Paul Brill carries himself like a seasoned songwriting vet. He fleshes out his soulful bon-bons with lush, disciplined backdrops (both the production and instrumentation pack regular surprises; bass seldom goes this low outside hip hop), and few of his contemporaries mix ego, self-deprecation and sadness with his discipline. The low-key shuffle “Weekday Bender” mines druggie pathos deeper than the best of early Wilco. Its charm bleeds through the smoky waltz “Everything I Believe In” into the sneering, rickety “Comeback Kid,” which mocks battered megalomania over a beat that could’ve been inspired by nine coat-hangers in a dryer.

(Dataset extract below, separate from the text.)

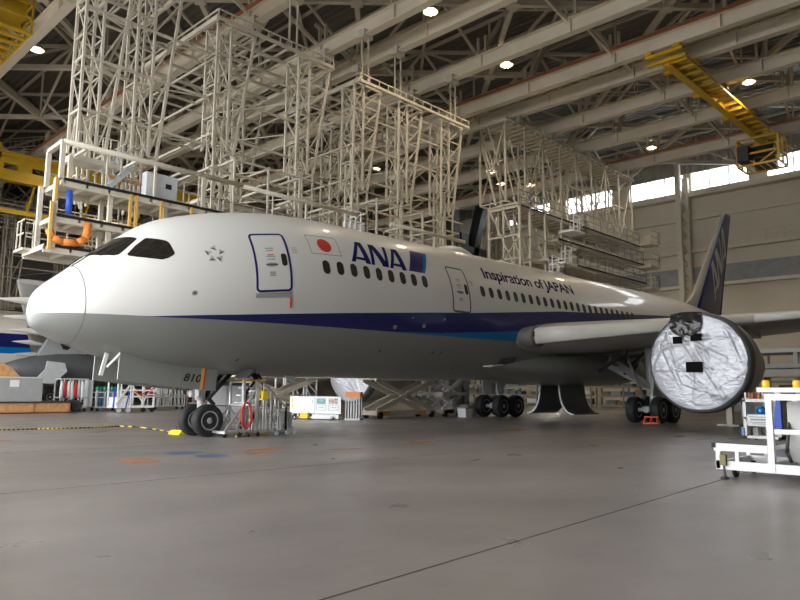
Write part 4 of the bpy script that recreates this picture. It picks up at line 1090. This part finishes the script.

A few airy trifles pock the disc’s latter half. Mystique sometimes overrides emotional content. Sure, emotional deadness qualifies as an emotion in and of itself – David Foster Wallace says so, and Brill’s best material transcribes the craving for sentimentality with the best of them. And yet, there’s a difference between calling out for the “right” response and phoning it in, and NPLS starts to give it up in its final laps.
Brill’s non-descript voice can’t quite get this thing through the clouds. But anyone who’s not yet desensitized to the pleasures of pure brainy pop should find some momentary solace in New Pagan Love Song.